# WRITTEN PROBLEM:
Reproduce each line exactly.

※

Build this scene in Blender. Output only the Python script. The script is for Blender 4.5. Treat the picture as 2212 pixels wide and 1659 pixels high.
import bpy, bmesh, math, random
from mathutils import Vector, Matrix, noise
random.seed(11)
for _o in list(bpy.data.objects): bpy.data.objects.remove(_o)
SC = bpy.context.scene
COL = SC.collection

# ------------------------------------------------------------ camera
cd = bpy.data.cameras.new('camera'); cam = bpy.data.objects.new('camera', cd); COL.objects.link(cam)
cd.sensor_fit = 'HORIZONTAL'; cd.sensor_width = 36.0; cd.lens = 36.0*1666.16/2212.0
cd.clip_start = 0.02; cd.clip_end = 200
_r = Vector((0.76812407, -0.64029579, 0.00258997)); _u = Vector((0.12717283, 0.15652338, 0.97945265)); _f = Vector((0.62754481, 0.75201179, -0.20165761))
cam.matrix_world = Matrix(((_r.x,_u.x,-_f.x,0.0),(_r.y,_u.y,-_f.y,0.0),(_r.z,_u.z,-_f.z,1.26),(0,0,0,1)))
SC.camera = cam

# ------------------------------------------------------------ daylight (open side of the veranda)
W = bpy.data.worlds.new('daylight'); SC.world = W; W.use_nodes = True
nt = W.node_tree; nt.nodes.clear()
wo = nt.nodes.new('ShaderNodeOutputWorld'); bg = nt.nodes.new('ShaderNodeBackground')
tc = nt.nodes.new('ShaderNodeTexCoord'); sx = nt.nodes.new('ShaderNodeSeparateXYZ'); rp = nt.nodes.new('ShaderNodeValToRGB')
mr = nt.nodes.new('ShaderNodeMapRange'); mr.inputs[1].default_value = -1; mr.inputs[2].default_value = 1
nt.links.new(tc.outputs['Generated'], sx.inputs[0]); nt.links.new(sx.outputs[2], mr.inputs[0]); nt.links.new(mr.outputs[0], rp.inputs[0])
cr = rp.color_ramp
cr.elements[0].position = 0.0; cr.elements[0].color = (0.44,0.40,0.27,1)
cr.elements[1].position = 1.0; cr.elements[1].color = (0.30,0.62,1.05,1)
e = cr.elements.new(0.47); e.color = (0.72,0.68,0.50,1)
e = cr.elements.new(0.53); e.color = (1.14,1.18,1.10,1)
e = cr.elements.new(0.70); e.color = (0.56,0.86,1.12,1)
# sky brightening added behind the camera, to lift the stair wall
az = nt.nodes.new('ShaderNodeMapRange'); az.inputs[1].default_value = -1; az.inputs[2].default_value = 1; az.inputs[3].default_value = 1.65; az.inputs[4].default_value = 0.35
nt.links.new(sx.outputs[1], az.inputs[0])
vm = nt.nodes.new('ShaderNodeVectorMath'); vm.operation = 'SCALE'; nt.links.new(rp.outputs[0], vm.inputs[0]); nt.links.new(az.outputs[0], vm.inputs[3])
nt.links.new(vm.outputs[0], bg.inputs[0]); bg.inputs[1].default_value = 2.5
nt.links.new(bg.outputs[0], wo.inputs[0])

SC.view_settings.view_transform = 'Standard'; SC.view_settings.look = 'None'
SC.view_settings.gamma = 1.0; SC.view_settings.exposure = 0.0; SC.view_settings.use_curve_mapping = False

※

# REPLY:
Build this scene in Blender. Output only the Python script. The script is for Blender 4.5. Treat the picture as 2212 pixels wide and 1659 pixels high.
import bpy, bmesh, math, random
from mathutils import Vector, Matrix, noise
random.seed(11)
for _o in list(bpy.data.objects): bpy.data.objects.remove(_o)
SC = bpy.context.scene
COL = SC.collection

# ------------------------------------------------------------ camera
cd = bpy.data.cameras.new('camera'); cam = bpy.data.objects.new('camera', cd); COL.objects.link(cam)
cd.sensor_fit = 'HORIZONTAL'; cd.sensor_width = 36.0; cd.lens = 36.0*1666.16/2212.0
cd.clip_start = 0.02; cd.clip_end = 200
_r = Vector((0.76812407, -0.64029579, 0.00258997)); _u = Vector((0.12717283, 0.15652338, 0.97945265)); _f = Vector((0.62754481, 0.75201179, -0.20165761))
cam.matrix_world = Matrix(((_r.x,_u.x,-_f.x,0.0),(_r.y,_u.y,-_f.y,0.0),(_r.z,_u.z,-_f.z,1.26),(0,0,0,1)))
SC.camera = cam

# ------------------------------------------------------------ daylight (open side of the veranda)
W = bpy.data.worlds.new('daylight'); SC.world = W; W.use_nodes = True
nt = W.node_tree; nt.nodes.clear()
wo = nt.nodes.new('ShaderNodeOutputWorld'); bg = nt.nodes.new('ShaderNodeBackground')
tc = nt.nodes.new('ShaderNodeTexCoord'); sx = nt.nodes.new('ShaderNodeSeparateXYZ'); rp = nt.nodes.new('ShaderNodeValToRGB')
mr = nt.nodes.new('ShaderNodeMapRange'); mr.inputs[1].default_value = -1; mr.inputs[2].default_value = 1
nt.links.new(tc.outputs['Generated'], sx.inputs[0]); nt.links.new(sx.outputs[2], mr.inputs[0]); nt.links.new(mr.outputs[0], rp.inputs[0])
cr = rp.color_ramp
cr.elements[0].position = 0.0; cr.elements[0].color = (0.44,0.40,0.27,1)
cr.elements[1].position = 1.0; cr.elements[1].color = (0.30,0.62,1.05,1)
e = cr.elements.new(0.47); e.color = (0.72,0.68,0.50,1)
e = cr.elements.new(0.53); e.color = (1.14,1.18,1.10,1)
e = cr.elements.new(0.70); e.color = (0.56,0.86,1.12,1)
# sky brightening added behind the camera, to lift the stair wall
az = nt.nodes.new('ShaderNodeMapRange'); az.inputs[1].default_value = -1; az.inputs[2].default_value = 1; az.inputs[3].default_value = 1.65; az.inputs[4].default_value = 0.35
nt.links.new(sx.outputs[1], az.inputs[0])
vm = nt.nodes.new('ShaderNodeVectorMath'); vm.operation = 'SCALE'; nt.links.new(rp.outputs[0], vm.inputs[0]); nt.links.new(az.outputs[0], vm.inputs[3])
nt.links.new(vm.outputs[0], bg.inputs[0]); bg.inputs[1].default_value = 2.5
nt.links.new(bg.outputs[0], wo.inputs[0])

SC.view_settings.view_transform = 'Standard'; SC.view_settings.look = 'None'
SC.view_settings.gamma = 1.0; SC.view_settings.exposure = 0.0; SC.view_settings.use_curve_mapping = False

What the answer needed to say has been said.